仕事とプライベートの時間はしっかりと区別し、気持ちを切りかえるよう心がけましょう。そうすることで能率があがりますし、生活を楽しめるようにもなるでしょう。

仲間と交流する

仲間との交流も、見逃せないポイントです。他の人と交わることで寂しさを軽減できますし、エンジニア仲間なら仕事上の相談相手にもなります。また、同じ趣味を持つ仲間との交流も効果的です。仕事から離れることは、気持ちのリフレッシュになるからです。サークルなどに積極的に参加し、交流を深めましょう。

フリーランスで失敗したと思ったら

フリーランスとして成功することもあれば、失敗することもあるでしょう。仕事上のミスや失敗から学ぶことはたくさんありますし、繰り返さないことで成長にもつながります。フリーランスで失敗したと思ったときには、次のような行動を起こしてみましょう。

原因を振り返ってみる

失敗したと感じたときは、それがなぜなのか原因を振り返ってみることです。失敗を放置したままでは、また同じ失敗をしてしまいかねません。

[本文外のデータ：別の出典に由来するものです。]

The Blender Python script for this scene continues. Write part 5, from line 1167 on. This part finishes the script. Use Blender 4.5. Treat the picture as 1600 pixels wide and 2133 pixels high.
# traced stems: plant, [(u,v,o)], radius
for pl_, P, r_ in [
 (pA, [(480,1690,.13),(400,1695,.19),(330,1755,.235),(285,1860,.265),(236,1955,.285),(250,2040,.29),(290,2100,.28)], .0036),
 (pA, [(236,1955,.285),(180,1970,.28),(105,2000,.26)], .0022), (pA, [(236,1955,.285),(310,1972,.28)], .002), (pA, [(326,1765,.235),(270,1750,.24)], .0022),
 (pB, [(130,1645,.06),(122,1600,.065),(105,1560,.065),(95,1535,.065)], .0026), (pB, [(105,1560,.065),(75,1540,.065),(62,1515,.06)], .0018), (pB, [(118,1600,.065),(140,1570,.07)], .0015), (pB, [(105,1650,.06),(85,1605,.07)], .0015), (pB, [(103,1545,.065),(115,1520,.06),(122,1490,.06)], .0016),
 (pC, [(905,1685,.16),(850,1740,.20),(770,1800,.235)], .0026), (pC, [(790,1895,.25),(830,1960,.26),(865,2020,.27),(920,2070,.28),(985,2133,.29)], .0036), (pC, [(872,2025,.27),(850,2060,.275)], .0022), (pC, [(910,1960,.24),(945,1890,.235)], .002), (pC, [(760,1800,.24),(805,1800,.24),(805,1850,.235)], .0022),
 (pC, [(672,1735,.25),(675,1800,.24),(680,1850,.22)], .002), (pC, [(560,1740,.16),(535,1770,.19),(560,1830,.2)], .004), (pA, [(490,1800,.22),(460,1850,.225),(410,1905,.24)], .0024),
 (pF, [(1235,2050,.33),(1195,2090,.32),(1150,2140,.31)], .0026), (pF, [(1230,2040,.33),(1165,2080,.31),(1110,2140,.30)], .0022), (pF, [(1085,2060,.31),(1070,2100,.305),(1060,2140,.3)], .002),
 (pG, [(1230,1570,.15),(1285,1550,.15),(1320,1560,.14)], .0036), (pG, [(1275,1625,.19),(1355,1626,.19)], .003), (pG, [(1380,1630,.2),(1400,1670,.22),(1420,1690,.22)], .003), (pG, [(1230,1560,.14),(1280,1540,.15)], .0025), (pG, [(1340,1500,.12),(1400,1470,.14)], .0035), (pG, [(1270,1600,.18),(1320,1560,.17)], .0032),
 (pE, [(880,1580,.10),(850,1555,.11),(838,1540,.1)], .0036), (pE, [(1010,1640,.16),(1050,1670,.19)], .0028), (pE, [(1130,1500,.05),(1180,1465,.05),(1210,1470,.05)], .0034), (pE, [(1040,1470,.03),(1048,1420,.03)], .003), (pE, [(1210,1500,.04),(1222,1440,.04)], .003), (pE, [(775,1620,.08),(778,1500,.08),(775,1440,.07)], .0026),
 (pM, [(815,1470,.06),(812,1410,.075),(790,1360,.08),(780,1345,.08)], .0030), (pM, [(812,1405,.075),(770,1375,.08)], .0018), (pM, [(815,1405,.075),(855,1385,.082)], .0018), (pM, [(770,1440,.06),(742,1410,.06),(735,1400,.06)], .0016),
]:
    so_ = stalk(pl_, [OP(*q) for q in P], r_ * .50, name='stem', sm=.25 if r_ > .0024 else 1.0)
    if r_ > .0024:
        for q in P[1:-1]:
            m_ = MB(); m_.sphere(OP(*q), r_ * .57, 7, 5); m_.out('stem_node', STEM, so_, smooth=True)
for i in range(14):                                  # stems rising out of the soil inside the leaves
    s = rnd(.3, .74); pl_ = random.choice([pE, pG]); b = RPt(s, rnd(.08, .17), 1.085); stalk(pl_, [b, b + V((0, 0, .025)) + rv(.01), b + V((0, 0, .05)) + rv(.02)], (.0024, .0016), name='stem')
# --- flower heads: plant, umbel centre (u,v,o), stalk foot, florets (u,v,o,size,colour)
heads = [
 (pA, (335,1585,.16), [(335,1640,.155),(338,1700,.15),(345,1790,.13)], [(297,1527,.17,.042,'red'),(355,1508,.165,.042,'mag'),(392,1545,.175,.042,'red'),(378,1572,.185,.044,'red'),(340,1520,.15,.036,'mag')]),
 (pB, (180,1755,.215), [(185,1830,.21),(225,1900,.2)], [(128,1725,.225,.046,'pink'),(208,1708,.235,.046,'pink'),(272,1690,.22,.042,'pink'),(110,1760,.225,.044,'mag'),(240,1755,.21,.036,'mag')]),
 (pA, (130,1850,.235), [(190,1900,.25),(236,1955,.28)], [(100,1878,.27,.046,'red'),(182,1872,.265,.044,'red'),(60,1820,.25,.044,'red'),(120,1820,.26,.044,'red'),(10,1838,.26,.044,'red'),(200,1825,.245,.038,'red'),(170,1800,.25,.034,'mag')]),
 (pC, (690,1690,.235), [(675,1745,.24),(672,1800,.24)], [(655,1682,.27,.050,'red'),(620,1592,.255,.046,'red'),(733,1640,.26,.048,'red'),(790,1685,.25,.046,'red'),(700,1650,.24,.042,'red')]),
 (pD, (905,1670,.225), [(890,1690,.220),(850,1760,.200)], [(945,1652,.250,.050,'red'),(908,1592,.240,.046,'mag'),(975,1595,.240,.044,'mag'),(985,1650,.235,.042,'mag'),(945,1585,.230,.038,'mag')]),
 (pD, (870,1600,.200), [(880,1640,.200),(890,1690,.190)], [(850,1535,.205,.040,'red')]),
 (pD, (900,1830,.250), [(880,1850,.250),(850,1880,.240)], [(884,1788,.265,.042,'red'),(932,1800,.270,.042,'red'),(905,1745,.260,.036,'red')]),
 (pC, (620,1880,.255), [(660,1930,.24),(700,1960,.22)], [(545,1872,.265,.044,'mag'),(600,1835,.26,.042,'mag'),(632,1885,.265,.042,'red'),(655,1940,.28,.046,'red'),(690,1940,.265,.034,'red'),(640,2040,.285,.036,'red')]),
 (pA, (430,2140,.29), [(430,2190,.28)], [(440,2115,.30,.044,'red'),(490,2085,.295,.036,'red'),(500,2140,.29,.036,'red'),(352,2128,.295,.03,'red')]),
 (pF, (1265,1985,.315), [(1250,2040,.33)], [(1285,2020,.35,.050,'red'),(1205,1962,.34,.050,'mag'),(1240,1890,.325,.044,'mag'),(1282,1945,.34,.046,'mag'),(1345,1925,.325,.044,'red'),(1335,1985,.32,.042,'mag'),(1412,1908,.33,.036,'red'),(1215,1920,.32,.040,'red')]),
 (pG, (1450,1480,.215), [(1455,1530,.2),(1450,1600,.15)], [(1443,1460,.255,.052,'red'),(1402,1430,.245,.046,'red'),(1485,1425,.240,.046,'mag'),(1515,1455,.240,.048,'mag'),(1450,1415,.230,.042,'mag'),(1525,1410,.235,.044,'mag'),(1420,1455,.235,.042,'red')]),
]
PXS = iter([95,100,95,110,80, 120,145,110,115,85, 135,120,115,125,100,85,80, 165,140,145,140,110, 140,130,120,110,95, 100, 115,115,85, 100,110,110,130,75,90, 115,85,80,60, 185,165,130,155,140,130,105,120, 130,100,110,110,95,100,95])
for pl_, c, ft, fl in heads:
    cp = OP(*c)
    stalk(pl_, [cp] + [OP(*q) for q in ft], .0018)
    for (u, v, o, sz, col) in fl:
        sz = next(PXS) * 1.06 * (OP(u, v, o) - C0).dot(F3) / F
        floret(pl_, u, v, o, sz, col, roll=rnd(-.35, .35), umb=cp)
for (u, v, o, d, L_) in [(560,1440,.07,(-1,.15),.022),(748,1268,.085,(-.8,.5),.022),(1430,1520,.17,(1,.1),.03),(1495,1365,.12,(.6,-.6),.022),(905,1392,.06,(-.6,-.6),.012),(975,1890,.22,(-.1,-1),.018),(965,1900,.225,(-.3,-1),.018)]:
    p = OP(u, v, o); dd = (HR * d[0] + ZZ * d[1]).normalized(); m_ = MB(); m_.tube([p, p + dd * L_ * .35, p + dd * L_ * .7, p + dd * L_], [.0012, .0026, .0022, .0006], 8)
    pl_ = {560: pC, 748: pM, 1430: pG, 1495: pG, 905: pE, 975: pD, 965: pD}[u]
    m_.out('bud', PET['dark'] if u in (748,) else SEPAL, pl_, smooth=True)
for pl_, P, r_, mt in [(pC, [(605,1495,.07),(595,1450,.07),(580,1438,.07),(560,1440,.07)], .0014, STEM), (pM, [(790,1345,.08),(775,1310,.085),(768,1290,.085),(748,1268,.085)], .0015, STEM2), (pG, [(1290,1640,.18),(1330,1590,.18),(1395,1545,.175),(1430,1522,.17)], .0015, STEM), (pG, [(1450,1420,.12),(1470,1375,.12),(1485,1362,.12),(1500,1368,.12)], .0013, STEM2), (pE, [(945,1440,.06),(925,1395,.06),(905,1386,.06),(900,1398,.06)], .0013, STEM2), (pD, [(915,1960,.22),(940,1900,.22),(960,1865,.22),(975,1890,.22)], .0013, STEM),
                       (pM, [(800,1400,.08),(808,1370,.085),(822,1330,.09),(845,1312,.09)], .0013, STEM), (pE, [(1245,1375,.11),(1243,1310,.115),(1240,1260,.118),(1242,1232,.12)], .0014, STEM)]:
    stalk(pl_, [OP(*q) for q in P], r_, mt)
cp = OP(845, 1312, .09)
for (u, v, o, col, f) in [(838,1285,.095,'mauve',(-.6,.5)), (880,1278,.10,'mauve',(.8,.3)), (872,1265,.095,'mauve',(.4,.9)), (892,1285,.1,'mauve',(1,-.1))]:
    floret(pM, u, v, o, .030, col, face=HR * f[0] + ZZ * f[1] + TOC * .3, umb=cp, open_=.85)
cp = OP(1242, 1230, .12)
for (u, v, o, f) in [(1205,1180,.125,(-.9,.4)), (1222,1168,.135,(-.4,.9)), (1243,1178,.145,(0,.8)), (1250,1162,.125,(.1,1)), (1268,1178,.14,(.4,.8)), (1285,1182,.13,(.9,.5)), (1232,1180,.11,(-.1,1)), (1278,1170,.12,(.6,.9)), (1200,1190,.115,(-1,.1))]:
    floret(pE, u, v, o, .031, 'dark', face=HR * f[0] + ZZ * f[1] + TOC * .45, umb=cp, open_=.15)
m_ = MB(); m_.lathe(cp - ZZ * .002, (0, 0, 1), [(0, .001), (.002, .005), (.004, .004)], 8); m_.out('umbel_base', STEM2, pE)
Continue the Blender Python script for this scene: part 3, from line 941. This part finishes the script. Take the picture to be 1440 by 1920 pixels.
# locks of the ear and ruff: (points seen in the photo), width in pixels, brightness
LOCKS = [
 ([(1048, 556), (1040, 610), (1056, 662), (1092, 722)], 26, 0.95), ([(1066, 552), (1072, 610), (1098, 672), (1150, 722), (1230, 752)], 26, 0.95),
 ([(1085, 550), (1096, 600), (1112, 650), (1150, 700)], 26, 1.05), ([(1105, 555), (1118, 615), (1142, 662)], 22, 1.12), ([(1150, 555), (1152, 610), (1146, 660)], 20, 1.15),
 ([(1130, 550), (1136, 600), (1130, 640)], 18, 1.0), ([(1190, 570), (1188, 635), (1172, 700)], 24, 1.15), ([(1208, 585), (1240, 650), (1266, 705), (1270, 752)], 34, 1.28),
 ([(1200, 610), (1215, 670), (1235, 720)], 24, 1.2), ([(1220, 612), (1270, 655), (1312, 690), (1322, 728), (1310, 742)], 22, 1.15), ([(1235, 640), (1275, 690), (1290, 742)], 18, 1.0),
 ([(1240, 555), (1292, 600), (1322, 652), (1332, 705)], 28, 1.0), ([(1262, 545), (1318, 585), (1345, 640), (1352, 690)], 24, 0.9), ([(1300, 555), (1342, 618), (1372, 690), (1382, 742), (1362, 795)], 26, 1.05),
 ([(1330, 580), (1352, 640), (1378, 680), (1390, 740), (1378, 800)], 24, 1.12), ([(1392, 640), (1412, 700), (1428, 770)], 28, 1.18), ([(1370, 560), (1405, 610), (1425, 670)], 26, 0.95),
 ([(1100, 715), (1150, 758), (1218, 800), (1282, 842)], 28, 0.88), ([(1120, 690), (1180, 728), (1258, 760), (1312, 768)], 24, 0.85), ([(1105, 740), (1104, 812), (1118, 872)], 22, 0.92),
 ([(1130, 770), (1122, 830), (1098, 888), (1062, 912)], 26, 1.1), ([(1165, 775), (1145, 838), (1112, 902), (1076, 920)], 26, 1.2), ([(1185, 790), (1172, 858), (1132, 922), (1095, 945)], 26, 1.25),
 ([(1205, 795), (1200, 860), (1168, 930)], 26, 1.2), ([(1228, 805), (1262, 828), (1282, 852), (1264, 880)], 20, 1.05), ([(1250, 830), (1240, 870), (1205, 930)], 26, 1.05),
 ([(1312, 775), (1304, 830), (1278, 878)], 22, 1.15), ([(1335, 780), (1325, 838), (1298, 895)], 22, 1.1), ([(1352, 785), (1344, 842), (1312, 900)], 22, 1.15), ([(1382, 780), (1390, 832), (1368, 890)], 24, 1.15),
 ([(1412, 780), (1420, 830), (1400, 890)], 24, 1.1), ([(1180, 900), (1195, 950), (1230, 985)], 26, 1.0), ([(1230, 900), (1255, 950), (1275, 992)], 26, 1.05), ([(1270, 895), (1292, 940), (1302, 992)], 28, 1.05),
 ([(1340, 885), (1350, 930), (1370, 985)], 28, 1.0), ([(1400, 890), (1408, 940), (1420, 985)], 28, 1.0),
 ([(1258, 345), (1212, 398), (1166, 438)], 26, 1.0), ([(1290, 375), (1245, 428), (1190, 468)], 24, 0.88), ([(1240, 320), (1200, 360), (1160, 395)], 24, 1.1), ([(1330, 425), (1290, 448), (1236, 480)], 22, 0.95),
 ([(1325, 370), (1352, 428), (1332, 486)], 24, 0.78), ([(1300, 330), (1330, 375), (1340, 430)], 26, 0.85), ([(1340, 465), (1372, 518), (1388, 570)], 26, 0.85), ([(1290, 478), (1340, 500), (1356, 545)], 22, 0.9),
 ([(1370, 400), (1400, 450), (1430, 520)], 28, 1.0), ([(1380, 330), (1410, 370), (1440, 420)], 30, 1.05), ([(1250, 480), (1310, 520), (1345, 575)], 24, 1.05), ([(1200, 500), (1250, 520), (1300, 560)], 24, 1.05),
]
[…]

フリーランスの場合、失敗は生活に直結する問題です。同じ失敗を繰り返すようでは、クライアントが減ってしまいます。

原因をしっかりと振り返り、対策を講じるのが肝心です。たとえば納期に間に合わなかった場合には、何が原因なのかつかむことで、次の案件の納期を守れるようになるでしょう。

エージェントに相談してみる

フリーランスとして失敗したと感じた場合、エージェントに相談してみるのも有効な方法です。案件の紹介を受けられるかどうかなど客観的な意見をもらえるでしょう。フリーランスに向いているかどうか聞くことで、自分に足りない部分が見えてくる可能性もあります。

仕事が受注できないなら、職務経歴書や商談面接での対応方法など改善箇所をアドバイスしてもらい、取り組みましょう。また、クライアント側の視点を教えてもらうのも効果的です。相手の立場で考えることで、相手の欲しているものが分かる場合があるからです。

再就職もひとつの方法

原因を振り返り、エージェントに相談しても改善せず、何度も後悔するようなら再就職して会社員エンジニアに戻るのもひとつの方法です。人には向き不向きがあるためフリーランスに向いていない人もいるでしょう。20代、30代であれば、会社員とフリーランスを行き来することもあります。ライフスタイルや家庭の状況によっても、どちらが良いかはひとそれぞれでしょう。

経験を積み重ねてスキルを伸ばせば、いずれの状況にも対応できます。また、会社員として働きながら人脈を広げておくと、いずれ独立する際も役に立ちます。十分なスキルと生活資金を有したならば、再度フリーランスを目指すのもよいでしょう。